Il est bon de savoir encore que le marquis de Nesle avoit reçu précédemment plusieurs lettres anonimes dattées d’Angers et timbrées de Saumur. On l’invitoit par ces lettres de se rendre à Angers pour une affaire d’honneur, et on lui assuroit que s’il ne s’y rendoit pas dans un tems prescrit, on viendroit le trouver à Paris.

Telle est l’exposition de l’aventure et l’annonce des personnages; voici le noeud et la marche de l’action.

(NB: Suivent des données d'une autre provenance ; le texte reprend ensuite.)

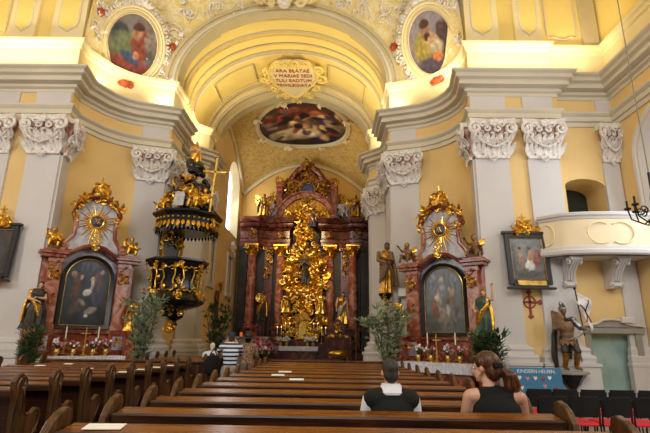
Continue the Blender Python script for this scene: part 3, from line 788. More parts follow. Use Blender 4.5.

Le soir même du voyage à Versailles m. le mis de Nesle reçoit un nouveau billet anonime, où on lui fait entendre qu’on est très mécontent de ses procédés, et qu’on lui en demandera bientôt raison.

Quelques jours après, m. de Nesle, fatigué d’une journée qu’il avoit passée toute entière chez lui, a la fantaisie de vouloir sortir pour prendre l’air. Son valet de chambre lui dit qu’il est nuit et qu’il fait mauvais tems. Le maître insiste. Le valet donne la redingote et le couteau de chasse. M. de Nesle, qui se ressouvient à-propos des lettres anonimes, rend le couteau de chasse, et demande son épée, il prend aussi un pistolet chargé et sort. Apeine est-il au bout de sa rue, qui est au bout du pont-royal, qu’un inconnu l’arrête et lui dit assez brutalement: Pardieu, monsieur, vous vous êtes fait long tems attendre. — Eh, monsieur, qui diable pouvoit deviner que j’étois attendu? Au reste que me voulez-vous? — Que nous nous coupions la gorge ensemble. — Hé, pour quel sujet? — Marchons toujours, je vous le dirai après le combat. — Et où voulez-vous aller? — A l’étoile. — Voilès mes gens partis, ils passent par les Thuileries, vont à l’entrée du boulevard, mais la trouvant trop éclairée, ils passent à une nouvelle rue que l’on perce pour aller de la nouvelle église de la magdelaine à la place de Louis XV, et qui forme un impasse. Ils trouvent encore ici une lanterne et des importuns. Il faut aller dans un autre endroit. Ils retournent donc à la place, et de là ils vont au cours. Nous approchons de la Catastrophe.

Chemin fesant, le marquis de Nesle redemande à l’inconnu qui il est et ce qu’il veut. L’inconnu répète qu’ils ne s’expliqueront que quand l’un des deux aura la gorge coupée. Je ne sais qui vous êtes, dit le marquis, mais ajoute-t-il en montrant son épée, voici ce que je réserve, si j’ai affaire à un honnêtehomme, si au contraire j’ai affaire à un coquin, voilà un pistolet en bon état. L’inconnu proteste de son honnêteté, et les voilà tous deux l’épée au vent.

Le marquis reçoit quelques égratignures, mais il porte à son tour un coup bien fourni qui fait dire à l’Adversaire: c’en est assez monsieur, je suis hors d’état de me battre, et dans l’instant un long hoquet coupe la parole à l’inconnu. — Voulez vous, dit le marquis, que j’envoie quelqu’un à votre secours? avez vous besoin de mes services? — Non, laissez moi, je n’ai besoin ni de vous ni de vos secours. — Allez donc vous faire … panser; pour moi je m’en vais. Le marquis part en effet et revient conter son aventure à sa femme, mais on ne découvre ni l’homme ni sa trace. Vous voyez, monsieur, que la dernière scène manque ici pour faire le dénouement. Au reste on prétend que le Roi a défendu toute voie de fait au marquis de Nesle et qu’on a donné ordre à m. de Sartine de découvrir l’agresseur. Si j’apprends quelque chose de plus, je vous en informerai.